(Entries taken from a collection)
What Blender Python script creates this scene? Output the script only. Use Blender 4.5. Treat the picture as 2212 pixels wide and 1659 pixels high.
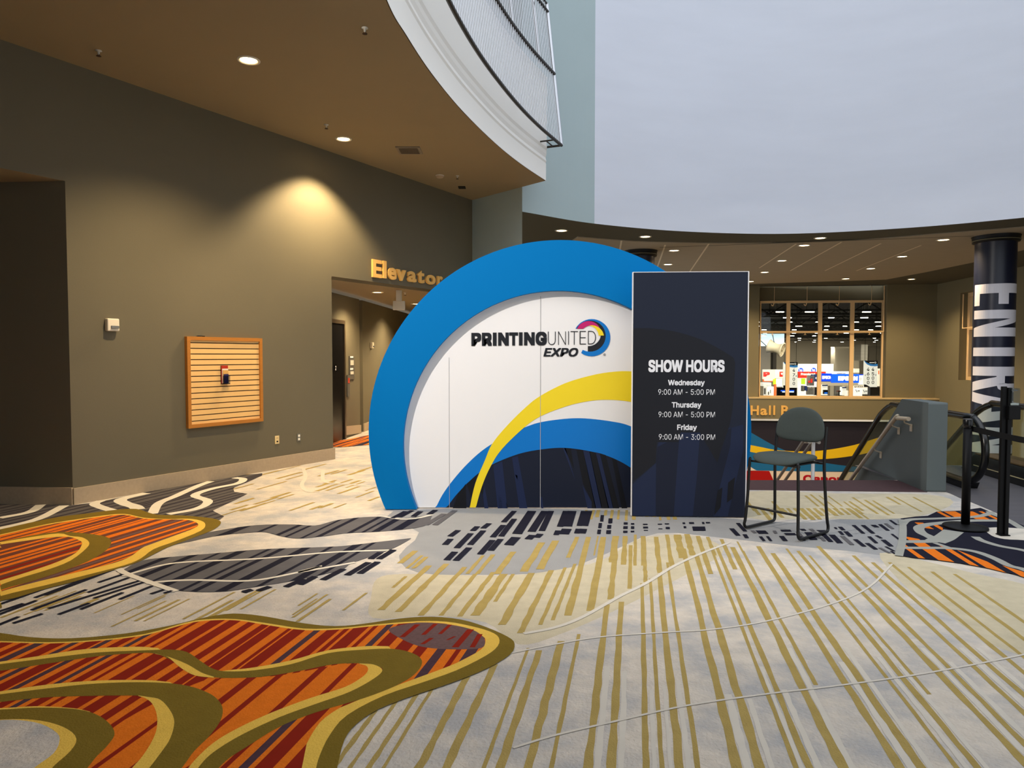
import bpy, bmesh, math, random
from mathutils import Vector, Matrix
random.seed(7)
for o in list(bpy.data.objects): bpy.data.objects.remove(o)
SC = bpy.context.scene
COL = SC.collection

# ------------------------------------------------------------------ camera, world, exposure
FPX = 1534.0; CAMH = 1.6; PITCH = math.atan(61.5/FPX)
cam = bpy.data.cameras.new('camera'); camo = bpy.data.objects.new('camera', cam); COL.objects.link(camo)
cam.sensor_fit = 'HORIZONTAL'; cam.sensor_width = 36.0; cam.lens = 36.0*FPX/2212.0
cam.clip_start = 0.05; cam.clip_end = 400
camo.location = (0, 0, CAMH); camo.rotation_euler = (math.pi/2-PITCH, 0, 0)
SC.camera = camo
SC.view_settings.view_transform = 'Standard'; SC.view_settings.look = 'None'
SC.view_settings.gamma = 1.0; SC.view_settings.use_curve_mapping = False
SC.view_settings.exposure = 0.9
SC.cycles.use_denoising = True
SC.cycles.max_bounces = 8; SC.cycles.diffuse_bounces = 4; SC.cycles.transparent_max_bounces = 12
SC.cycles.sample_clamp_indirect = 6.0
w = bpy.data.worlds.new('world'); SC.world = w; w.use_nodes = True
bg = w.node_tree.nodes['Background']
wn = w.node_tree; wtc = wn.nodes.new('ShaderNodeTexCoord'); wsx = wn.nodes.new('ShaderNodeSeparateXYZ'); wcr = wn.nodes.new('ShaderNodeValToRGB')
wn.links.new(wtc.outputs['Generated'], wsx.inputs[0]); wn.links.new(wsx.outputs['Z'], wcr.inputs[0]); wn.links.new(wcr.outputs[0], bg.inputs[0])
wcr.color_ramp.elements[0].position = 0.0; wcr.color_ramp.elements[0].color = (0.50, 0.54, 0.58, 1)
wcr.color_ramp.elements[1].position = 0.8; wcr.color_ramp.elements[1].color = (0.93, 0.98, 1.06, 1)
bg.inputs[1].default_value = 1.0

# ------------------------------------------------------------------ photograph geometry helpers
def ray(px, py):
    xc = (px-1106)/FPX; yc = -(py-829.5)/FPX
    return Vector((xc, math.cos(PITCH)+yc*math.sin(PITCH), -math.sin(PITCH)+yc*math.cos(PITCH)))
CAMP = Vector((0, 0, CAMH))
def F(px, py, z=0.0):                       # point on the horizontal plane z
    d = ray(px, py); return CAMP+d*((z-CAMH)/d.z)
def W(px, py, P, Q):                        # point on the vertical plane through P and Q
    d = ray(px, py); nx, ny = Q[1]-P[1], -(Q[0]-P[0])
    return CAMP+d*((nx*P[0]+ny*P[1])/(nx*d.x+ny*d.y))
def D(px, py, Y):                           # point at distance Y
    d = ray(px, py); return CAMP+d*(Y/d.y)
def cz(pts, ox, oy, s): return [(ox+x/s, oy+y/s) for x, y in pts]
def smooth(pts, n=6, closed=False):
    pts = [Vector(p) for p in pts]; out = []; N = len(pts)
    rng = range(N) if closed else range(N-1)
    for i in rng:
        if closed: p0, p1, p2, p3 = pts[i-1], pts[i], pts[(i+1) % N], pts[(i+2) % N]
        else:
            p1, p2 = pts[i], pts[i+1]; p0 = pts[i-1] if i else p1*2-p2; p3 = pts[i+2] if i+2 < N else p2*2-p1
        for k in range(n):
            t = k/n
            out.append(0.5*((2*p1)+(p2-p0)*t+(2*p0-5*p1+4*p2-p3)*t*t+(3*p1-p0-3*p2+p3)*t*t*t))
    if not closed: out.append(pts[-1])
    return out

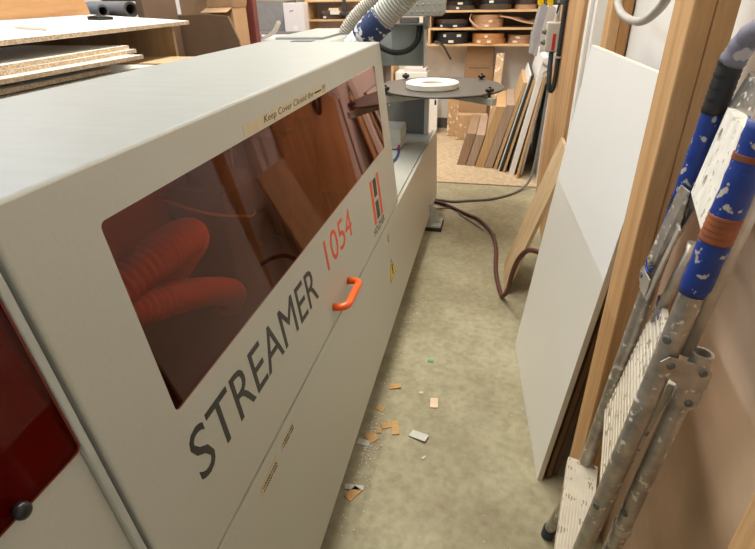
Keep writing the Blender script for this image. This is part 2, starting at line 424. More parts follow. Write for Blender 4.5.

TO BE DONE: Repeat every record precisely. Any picture among them stays out of the copy.

CORRECT ANSWER:
What Blender Python script creates this scene? Output the script only. Use Blender 4.5. Treat the picture as 2212 pixels wide and 1659 pixels high.
import bpy, bmesh, math, random
from mathutils import Vector, Matrix
random.seed(7)
for o in list(bpy.data.objects): bpy.data.objects.remove(o)
SC = bpy.context.scene
COL = SC.collection

# ------------------------------------------------------------------ camera, world, exposure
FPX = 1534.0; CAMH = 1.6; PITCH = math.atan(61.5/FPX)
cam = bpy.data.cameras.new('camera'); camo = bpy.data.objects.new('camera', cam); COL.objects.link(camo)
cam.sensor_fit = 'HORIZONTAL'; cam.sensor_width = 36.0; cam.lens = 36.0*FPX/2212.0
cam.clip_start = 0.05; cam.clip_end = 400
camo.location = (0, 0, CAMH); camo.rotation_euler = (math.pi/2-PITCH, 0, 0)
SC.camera = camo
SC.view_settings.view_transform = 'Standard'; SC.view_settings.look = 'None'
SC.view_settings.gamma = 1.0; SC.view_settings.use_curve_mapping = False
SC.view_settings.exposure = 0.9
SC.cycles.use_denoising = True
SC.cycles.max_bounces = 8; SC.cycles.diffuse_bounces = 4; SC.cycles.transparent_max_bounces = 12
SC.cycles.sample_clamp_indirect = 6.0
w = bpy.data.worlds.new('world'); SC.world = w; w.use_nodes = True
bg = w.node_tree.nodes['Background']
wn = w.node_tree; wtc = wn.nodes.new('ShaderNodeTexCoord'); wsx = wn.nodes.new('ShaderNodeSeparateXYZ'); wcr = wn.nodes.new('ShaderNodeValToRGB')
wn.links.new(wtc.outputs['Generated'], wsx.inputs[0]); wn.links.new(wsx.outputs['Z'], wcr.inputs[0]); wn.links.new(wcr.outputs[0], bg.inputs[0])
wcr.color_ramp.elements[0].position = 0.0; wcr.color_ramp.elements[0].color = (0.50, 0.54, 0.58, 1)
wcr.color_ramp.elements[1].position = 0.8; wcr.color_ramp.elements[1].color = (0.93, 0.98, 1.06, 1)
bg.inputs[1].default_value = 1.0

# ------------------------------------------------------------------ photograph geometry helpers
def ray(px, py):
    xc = (px-1106)/FPX; yc = -(py-829.5)/FPX
    return Vector((xc, math.cos(PITCH)+yc*math.sin(PITCH), -math.sin(PITCH)+yc*math.cos(PITCH)))
CAMP = Vector((0, 0, CAMH))
def F(px, py, z=0.0):                       # point on the horizontal plane z
    d = ray(px, py); return CAMP+d*((z-CAMH)/d.z)
def W(px, py, P, Q):                        # point on the vertical plane through P and Q
    d = ray(px, py); nx, ny = Q[1]-P[1], -(Q[0]-P[0])
    return CAMP+d*((nx*P[0]+ny*P[1])/(nx*d.x+ny*d.y))
def D(px, py, Y):                           # point at distance Y
    d = ray(px, py); return CAMP+d*(Y/d.y)
def cz(pts, ox, oy, s): return [(ox+x/s, oy+y/s) for x, y in pts]
def smooth(pts, n=6, closed=False):
    pts = [Vector(p) for p in pts]; out = []; N = len(pts)
    rng = range(N) if closed else range(N-1)
    for i in rng:
        if closed: p0, p1, p2, p3 = pts[i-1], pts[i], pts[(i+1) % N], pts[(i+2) % N]
        else:
            p1, p2 = pts[i], pts[i+1]; p0 = pts[i-1] if i else p1*2-p2; p3 = pts[i+2] if i+2 < N else p2*2-p1
        for k in range(n):
            t = k/n
            out.append(0.5*((2*p1)+(p2-p0)*t+(2*p0-5*p1+4*p2-p3)*t*t+(3*p1-p0-3*p2+p3)*t*t*t))
    if not closed: out.append(pts[-1])
    return out

Keep writing the Blender script for this image. This is part 2, starting at line 424. More parts follow. Write for Blender 4.5.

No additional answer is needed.